WORK TO COMPLETE » In the listing below, pick out lines with "picture".

MATERIAL SUPPLIED »
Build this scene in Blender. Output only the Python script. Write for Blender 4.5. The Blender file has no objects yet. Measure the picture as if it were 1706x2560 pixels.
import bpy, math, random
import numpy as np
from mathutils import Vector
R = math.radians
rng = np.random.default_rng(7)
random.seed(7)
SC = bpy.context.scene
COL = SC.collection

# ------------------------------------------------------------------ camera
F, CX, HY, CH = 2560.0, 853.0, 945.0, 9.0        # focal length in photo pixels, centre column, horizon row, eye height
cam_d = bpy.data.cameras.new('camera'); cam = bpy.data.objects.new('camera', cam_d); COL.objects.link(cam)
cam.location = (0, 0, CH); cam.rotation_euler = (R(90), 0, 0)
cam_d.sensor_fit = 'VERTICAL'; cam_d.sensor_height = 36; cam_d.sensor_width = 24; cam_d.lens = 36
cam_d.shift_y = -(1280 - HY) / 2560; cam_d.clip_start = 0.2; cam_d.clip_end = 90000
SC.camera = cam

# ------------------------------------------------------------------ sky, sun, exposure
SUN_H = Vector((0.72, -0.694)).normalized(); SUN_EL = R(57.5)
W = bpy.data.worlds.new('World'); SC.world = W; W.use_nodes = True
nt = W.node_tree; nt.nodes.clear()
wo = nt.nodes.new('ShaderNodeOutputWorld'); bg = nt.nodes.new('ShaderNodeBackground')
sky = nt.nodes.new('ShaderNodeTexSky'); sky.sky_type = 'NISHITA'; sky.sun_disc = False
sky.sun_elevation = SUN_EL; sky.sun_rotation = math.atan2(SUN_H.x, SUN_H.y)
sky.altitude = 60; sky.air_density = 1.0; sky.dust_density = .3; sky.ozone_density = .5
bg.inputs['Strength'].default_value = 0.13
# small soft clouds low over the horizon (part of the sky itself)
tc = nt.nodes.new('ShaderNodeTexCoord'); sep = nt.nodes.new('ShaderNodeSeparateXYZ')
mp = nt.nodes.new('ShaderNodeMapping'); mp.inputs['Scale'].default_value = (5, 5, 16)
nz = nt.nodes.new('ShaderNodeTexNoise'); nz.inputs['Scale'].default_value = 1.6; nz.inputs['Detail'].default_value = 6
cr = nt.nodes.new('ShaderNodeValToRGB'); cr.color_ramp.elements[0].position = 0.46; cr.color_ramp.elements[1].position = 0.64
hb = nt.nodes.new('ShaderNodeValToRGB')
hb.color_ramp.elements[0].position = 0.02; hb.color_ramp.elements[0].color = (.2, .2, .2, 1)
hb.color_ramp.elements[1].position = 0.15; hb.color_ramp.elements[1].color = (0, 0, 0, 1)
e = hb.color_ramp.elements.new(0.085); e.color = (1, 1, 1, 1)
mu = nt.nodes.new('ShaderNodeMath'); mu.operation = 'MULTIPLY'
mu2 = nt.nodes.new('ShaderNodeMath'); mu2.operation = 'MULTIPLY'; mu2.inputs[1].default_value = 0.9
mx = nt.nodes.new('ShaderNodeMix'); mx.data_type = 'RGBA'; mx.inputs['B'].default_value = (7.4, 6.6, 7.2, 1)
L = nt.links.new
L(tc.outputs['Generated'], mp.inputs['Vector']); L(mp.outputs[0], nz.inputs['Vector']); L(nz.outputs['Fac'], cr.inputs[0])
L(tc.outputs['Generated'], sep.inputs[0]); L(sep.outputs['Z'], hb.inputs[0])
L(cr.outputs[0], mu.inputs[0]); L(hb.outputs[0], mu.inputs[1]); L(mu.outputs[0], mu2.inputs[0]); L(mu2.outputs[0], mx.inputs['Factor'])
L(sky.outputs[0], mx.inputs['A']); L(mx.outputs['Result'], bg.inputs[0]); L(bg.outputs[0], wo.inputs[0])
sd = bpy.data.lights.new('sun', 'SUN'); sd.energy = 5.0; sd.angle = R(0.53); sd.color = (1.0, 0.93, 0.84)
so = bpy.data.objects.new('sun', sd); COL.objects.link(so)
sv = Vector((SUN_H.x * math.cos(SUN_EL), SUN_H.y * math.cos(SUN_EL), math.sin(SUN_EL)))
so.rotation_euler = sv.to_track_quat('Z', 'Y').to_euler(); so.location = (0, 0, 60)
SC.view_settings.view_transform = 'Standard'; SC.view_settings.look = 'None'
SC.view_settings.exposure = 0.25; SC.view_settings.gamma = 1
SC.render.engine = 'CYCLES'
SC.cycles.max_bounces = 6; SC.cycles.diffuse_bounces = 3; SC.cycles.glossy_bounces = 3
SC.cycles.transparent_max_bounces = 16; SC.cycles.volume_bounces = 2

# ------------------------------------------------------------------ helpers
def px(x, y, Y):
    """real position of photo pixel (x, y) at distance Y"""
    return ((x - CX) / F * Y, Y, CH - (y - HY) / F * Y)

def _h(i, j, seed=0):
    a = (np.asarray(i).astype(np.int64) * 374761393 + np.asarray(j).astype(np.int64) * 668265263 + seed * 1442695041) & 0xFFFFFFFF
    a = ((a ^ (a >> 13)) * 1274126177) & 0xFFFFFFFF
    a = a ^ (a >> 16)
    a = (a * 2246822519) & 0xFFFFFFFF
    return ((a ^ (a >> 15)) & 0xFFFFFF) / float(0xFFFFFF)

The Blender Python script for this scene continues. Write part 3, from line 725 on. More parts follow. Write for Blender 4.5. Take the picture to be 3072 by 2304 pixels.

WRITTEN RESPONSE »
Build this scene in Blender. Output only the Python script. Write for Blender 4.5. The Blender file has no objects yet. Measure the picture as if it were 1706x2560 pixels.
The Blender Python script for this scene continues. Write part 3, from line 725 on. More parts follow. Write for Blender 4.5. Take the picture to be 3072 by 2304 pixels.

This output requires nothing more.